Другими словами, разобраться с византизмом и в его великом примере и наследии, и в сущностном отличии от него нашей русскости, — вот принципиальная задача.

И весьма закономерно и своевременно, что она встала перед русской мыслью сегодня.

ВИЗАНТИЙСКИЙ ДОГМАТ: ЕДИНЫЙ ГРАД

Ни для кого не секрет, что Византия, Империя Ромеев, была основана на соединении римского государственного начала, Римской Империи, и Христианской Церкви. Соединении насколько возможно тесном и полном.

Смыслом и обоснованием жизни Византии было Православие в противоположность иным верам и ересям. Все остальные черты византийского общественного быта, культуры, государственности, исторического пути, были производными — и без Православия Византия немыслима и невообразима.

Однако эта характеристика достаточно расплывчата. Многие православные государства, включая Российскую Империю, также были проникнуты теократическим идеалом, их жизнь без Православия так же была, или казалась, немыслимой. И все-таки они не были Византией и, более того, неоднократно вступали с византийцами в конфликт, как болгарское и сербское царства, и, правда совсем редко, древняя Русь.

Особенностью Византии был не просто союз Церкви и государства, не просто идея православной государственности, а решительный, радикальный, догматически обоснованный отказ от различения Империи и Церкви, политического и «экклезиастического» сообществ. Это весьма специфичное именно для византийцев воззрение на Церковь, общество, государство, царскую власть и даже на Самого Бога, можно назвать «византийским догматом».

Этот догмат не был, конечно, никогда провозглашен на церковных соборах и закреплен церковными анафематизмами, а потому не имеет в Православной Церкви статуса незыблемой основы вероучения (и слава Богу, прибавим мы, — ибо византийское понимание этого догмата было, как мы увидим, весьма несовершенным). Но именно этот догмат лежал в основе церковной и политической практики Византии, точнее практики церковно-политической, поскольку предполагалось их ипостасное единство. Именно незыблемость этого догмата давала Византийской Империи мужество жить, заставляло её выдерживать самые страшные удары истории.
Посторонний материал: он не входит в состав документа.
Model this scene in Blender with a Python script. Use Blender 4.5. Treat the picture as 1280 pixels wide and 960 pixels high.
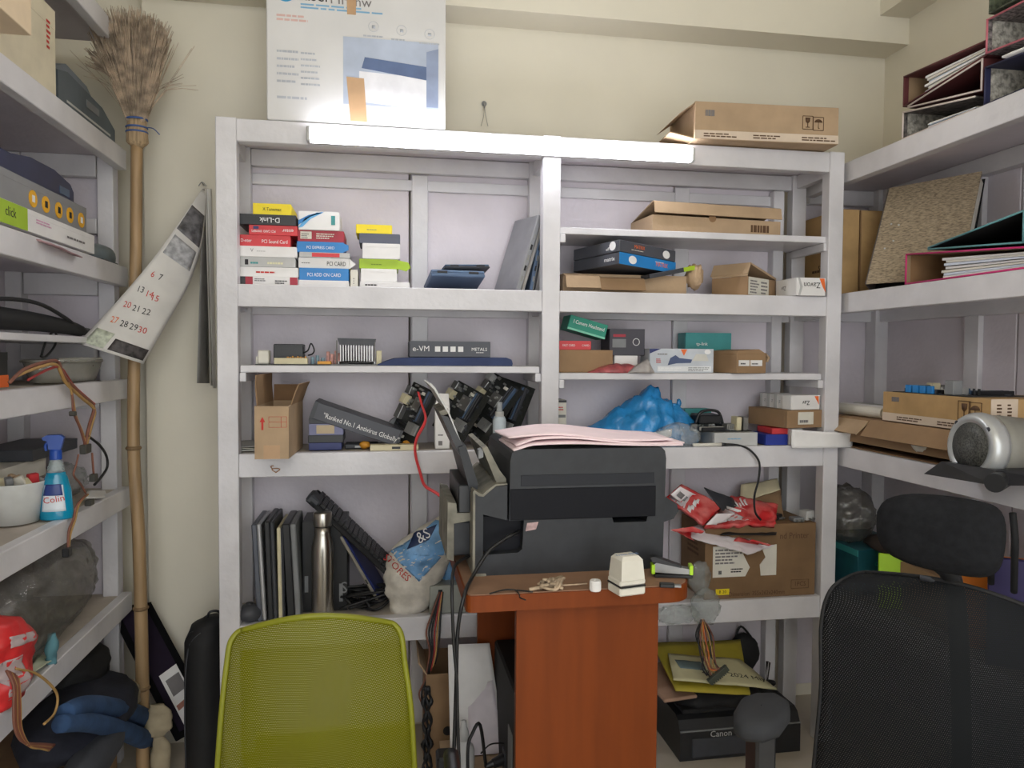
import bpy, bmesh, math, random
from mathutils import Vector, Matrix, Euler, noise
# ------------------------------------------------------------------ scene
for o in list(bpy.data.objects): bpy.data.objects.remove(o)
SC = bpy.context.scene
COL = SC.collection
rnd = random.Random(7)
# ---- camera -------------------------------------------------------------
FPX = 930.0
CAMZ = 1.29
_th, _ph, _ro = math.radians(9.70), math.radians(2.16), math.radians(0.37)
_f = Vector((math.sin(_th)*math.cos(_ph), math.cos(_th)*math.cos(_ph), -math.sin(_ph)))
_r0 = Vector((math.cos(_th), -math.sin(_th), 0))
_u0 = _r0.cross(_f)
_r = _r0*math.cos(_ro) + _u0*math.sin(_ro)
_u = _u0*math.cos(_ro) - _r0*math.sin(_ro)
CAM = Vector((0, 0, CAMZ))
cd = bpy.data.cameras.new('camera'); cd.sensor_width = 36; cd.lens = 36*FPX/1280; cd.clip_start = 0.02
cam = bpy.data.objects.new('camera', cd); COL.objects.link(cam)
m3 = Matrix((_r, _u, -_f)).transposed()
cam.matrix_world = Matrix.Translation(CAM) @ m3.to_4x4()
SC.camera = cam
# ---- world, lights, exposure -----------------------------------------------
wd = bpy.data.worlds.new('world'); SC.world = wd; wd.use_nodes = True
_bg = wd.node_tree.nodes['Background']
_bg.inputs[0].default_value = (0.955, 0.98, 1.0, 1); _bg.inputs[1].default_value = 3.2
def area_light(name, loc, rot, sx, sy, power, col):
    l = bpy.data.lights.new(name, 'AREA'); l.shape = 'RECTANGLE'; l.size = sx; l.size_y = sy
    l.energy = power; l.color = col
    o = bpy.data.objects.new(name, l); COL.objects.link(o); o.location = loc; o.rotation_euler = rot
    return o
# the room's second lamp, on the wall side behind the photographer, under the ceiling
area_light('ceiling_lamp_light', (0.15, -0.9, 2.72), (math.radians(32), 0, 0), 1.2, 0.25, 8, (1.0, 0.98, 0.95))
SC.view_settings.view_transform = 'Standard'
SC.view_settings.look = 'None'
SC.view_settings.gamma = 1
SC.view_settings.use_curve_mapping = False
SC.view_settings.exposure = 0.0
TUBE_STRENGTH = 36.0

# ------------------------------------------------------------------ pixel helper (places things on real planes of the room)
def W(px, py, X=None, Y=None, Z=None):
    d = _f*FPX + _r*(px-640) + _u*(480-py)
    if Y is not None: t = (Y-CAM.y)/d.y
    elif X is not None: t = (X-CAM.x)/d.x
    else: t = (Z-CAM.z)/d.z
    return CAM + d*t

# ------------------------------------------------------------------ materials
def lin(c):
    return tuple(((v/255)/12.92 if v/255 <= .04045 else (((v/255)+.055)/1.055)**2.4) for v in c)
MATS = {}
def mat(name, rgb, rough=.6, metal=0.0, var=.06, scale=14, bump=.0, bscale=60, stretch=None, spec=.5, rgb2=None, emis=None, coat=0):
    """procedural material: base colour broken up by noise, optional fine relief. rgb in 0-255 sRGB."""
    if name in MATS: return MATS[name]
    m = bpy.data.materials.new(name); m.use_nodes = True
    nt = m.node_tree; n = nt.nodes; L = nt.links
    b = n['Principled BSDF']
    b.inputs['Roughness'].default_value = rough
    b.inputs['Metallic'].default_value = metal
    b.inputs['Specular IOR Level'].default_value = spec
    b.inputs['Coat Weight'].default_value = coat
    tc = n.new('ShaderNodeTexCoord'); mp = n.new('ShaderNodeMapping')
    L.new(tc.outputs['Object'], mp.inputs['Vector'])
    if stretch: mp.inputs['Scale'].default_value = stretch
    nz = n.new('ShaderNodeTexNoise'); nz.inputs['Scale'].default_value = scale; nz.inputs['Detail'].default_value = 5
    L.new(mp.outputs[0], nz.inputs['Vector'])
    cr = n.new('ShaderNodeValToRGB')
    c = lin(rgb)
    if rgb2 is None:
        lo = tuple(v*(1-var*1.6) for v in c); hi = tuple(min(1, v*(1+var)) for v in c)
    else: lo = lin(rgb2); hi = c
    cr.color_ramp.elements[0].position = .34; cr.color_ramp.elements[0].color = (*lo, 1)
    cr.color_ramp.elements[1].position = .62; cr.color_ramp.elements[1].color = (*hi, 1)
    L.new(nz.outputs['Fac'], cr.inputs['Fac']); L.new(cr.outputs['Color'], b.inputs['Base Color'])
    if bump > 0:
        n2 = n.new('ShaderNodeTexNoise'); n2.inputs['Scale'].default_value = bscale; n2.inputs['Detail'].default_value = 3
        L.new(mp.outputs[0], n2.inputs['Vector'])
        bp = n.new('ShaderNodeBump'); bp.inputs['Strength'].default_value = bump; bp.inputs['Distance'].default_value = .004
        L.new(n2.outputs['Fac'], bp.inputs['Height']); L.new(bp.outputs['Normal'], b.inputs['Normal'])
    if emis:
        b.inputs['Emission Color'].default_value = (*lin(emis[0]), 1); b.inputs['Emission Strength'].default_value = emis[1]
    MATS[name] = m
    return m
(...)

Но именно ограниченность византийского понимания этого догмата и была главной слабостью Империи, предопределившей её конечную гибель.

В чём суть этого догмата?

Иисус Христос, Сын Божий, совершенный Бог и совершенный человек, после совершения Своего спасительного подвига и ниспослания апостолам Святого Духа, существует не только как отдельная Богчеловеческая личность на небесах, сидящим одесную Отца, но и в своем мистическом Теле — Церкви. Церковь, через действие Святого Духа и через совершаемые в Неё таинства, прежде всего таинство святой Евхаристии, непрерывно поддерживает и обновляет единство со своим Главой — Христом.

Церковь, тем самым, есть не человеческое учреждение, а мистический богочеловеческий организм, истинное тело Богочеловека. Церковь составляют не клирики, не священники, а все христиане, умершие и живые — призванные на Её собрание (ecclesia значит «собрание»). Она является благодатным восстановлением и обожением единой природы первоначального человека. Христос — это новый Адам, искупивший Адамов грех и давший человеку через Себя возможность стать «богом по благодати». И именно в силу действитетельности связи Христа и Церкви для христиан возможно спасение.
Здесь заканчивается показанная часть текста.